%%
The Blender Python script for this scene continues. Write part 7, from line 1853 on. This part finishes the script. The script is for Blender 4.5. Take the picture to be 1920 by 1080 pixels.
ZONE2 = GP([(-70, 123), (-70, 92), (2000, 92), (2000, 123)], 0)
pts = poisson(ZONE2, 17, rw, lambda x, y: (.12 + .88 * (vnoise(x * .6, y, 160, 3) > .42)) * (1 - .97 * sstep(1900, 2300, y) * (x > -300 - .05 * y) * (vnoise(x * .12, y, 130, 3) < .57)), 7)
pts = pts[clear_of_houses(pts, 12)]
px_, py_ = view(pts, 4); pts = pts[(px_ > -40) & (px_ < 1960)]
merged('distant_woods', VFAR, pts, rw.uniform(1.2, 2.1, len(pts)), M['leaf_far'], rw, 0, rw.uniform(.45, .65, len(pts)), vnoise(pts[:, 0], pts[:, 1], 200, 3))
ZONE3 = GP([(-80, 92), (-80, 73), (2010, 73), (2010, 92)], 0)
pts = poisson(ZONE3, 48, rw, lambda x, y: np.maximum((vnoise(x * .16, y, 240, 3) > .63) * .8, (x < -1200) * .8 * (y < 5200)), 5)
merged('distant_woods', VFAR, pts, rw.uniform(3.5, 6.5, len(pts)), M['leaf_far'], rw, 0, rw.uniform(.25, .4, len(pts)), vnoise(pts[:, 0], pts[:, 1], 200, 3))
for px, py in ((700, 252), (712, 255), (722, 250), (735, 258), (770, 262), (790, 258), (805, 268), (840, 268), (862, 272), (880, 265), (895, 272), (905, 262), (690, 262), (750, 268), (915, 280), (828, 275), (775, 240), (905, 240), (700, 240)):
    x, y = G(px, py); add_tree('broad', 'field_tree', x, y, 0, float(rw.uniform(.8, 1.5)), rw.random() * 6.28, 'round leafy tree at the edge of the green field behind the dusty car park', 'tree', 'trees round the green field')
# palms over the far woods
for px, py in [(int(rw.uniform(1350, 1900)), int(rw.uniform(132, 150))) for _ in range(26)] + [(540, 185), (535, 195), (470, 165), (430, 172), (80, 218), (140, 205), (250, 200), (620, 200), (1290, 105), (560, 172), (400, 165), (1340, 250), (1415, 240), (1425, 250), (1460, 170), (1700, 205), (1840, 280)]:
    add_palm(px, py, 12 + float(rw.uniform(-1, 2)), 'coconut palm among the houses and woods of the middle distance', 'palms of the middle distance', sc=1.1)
%%
• **WHAT YOU WILL DO**
Repeat the data above, word for word.

• **RESPONSE**
The Blender Python script for this scene continues. Write part 7, from line 1853 on. This part finishes the script. The script is for Blender 4.5. Take the picture to be 1920 by 1080 pixels.
ZONE2 = GP([(-70, 123), (-70, 92), (2000, 92), (2000, 123)], 0)
pts = poisson(ZONE2, 17, rw, lambda x, y: (.12 + .88 * (vnoise(x * .6, y, 160, 3) > .42)) * (1 - .97 * sstep(1900, 2300, y) * (x > -300 - .05 * y) * (vnoise(x * .12, y, 130, 3) < .57)), 7)
pts = pts[clear_of_houses(pts, 12)]
px_, py_ = view(pts, 4); pts = pts[(px_ > -40) & (px_ < 1960)]
merged('distant_woods', VFAR, pts, rw.uniform(1.2, 2.1, len(pts)), M['leaf_far'], rw, 0, rw.uniform(.45, .65, len(pts)), vnoise(pts[:, 0], pts[:, 1], 200, 3))
ZONE3 = GP([(-80, 92), (-80, 73), (2010, 73), (2010, 92)], 0)
pts = poisson(ZONE3, 48, rw, lambda x, y: np.maximum((vnoise(x * .16, y, 240, 3) > .63) * .8, (x < -1200) * .8 * (y < 5200)), 5)
merged('distant_woods', VFAR, pts, rw.uniform(3.5, 6.5, len(pts)), M['leaf_far'], rw, 0, rw.uniform(.25, .4, len(pts)), vnoise(pts[:, 0], pts[:, 1], 200, 3))
for px, py in ((700, 252), (712, 255), (722, 250), (735, 258), (770, 262), (790, 258), (805, 268), (840, 268), (862, 272), (880, 265), (895, 272), (905, 262), (690, 262), (750, 268), (915, 280), (828, 275), (775, 240), (905, 240), (700, 240)):
    x, y = G(px, py); add_tree('broad', 'field_tree', x, y, 0, float(rw.uniform(.8, 1.5)), rw.random() * 6.28, 'round leafy tree at the edge of the green field behind the dusty car park', 'tree', 'trees round the green field')
# palms over the far woods
for px, py in [(int(rw.uniform(1350, 1900)), int(rw.uniform(132, 150))) for _ in range(26)] + [(540, 185), (535, 195), (470, 165), (430, 172), (80, 218), (140, 205), (250, 200), (620, 200), (1290, 105), (560, 172), (400, 165), (1340, 250), (1415, 240), (1425, 250), (1460, 170), (1700, 205), (1840, 280)]:
    add_palm(px, py, 12 + float(rw.uniform(-1, 2)), 'coconut palm among the houses and woods of the middle distance', 'palms of the middle distance', sc=1.1)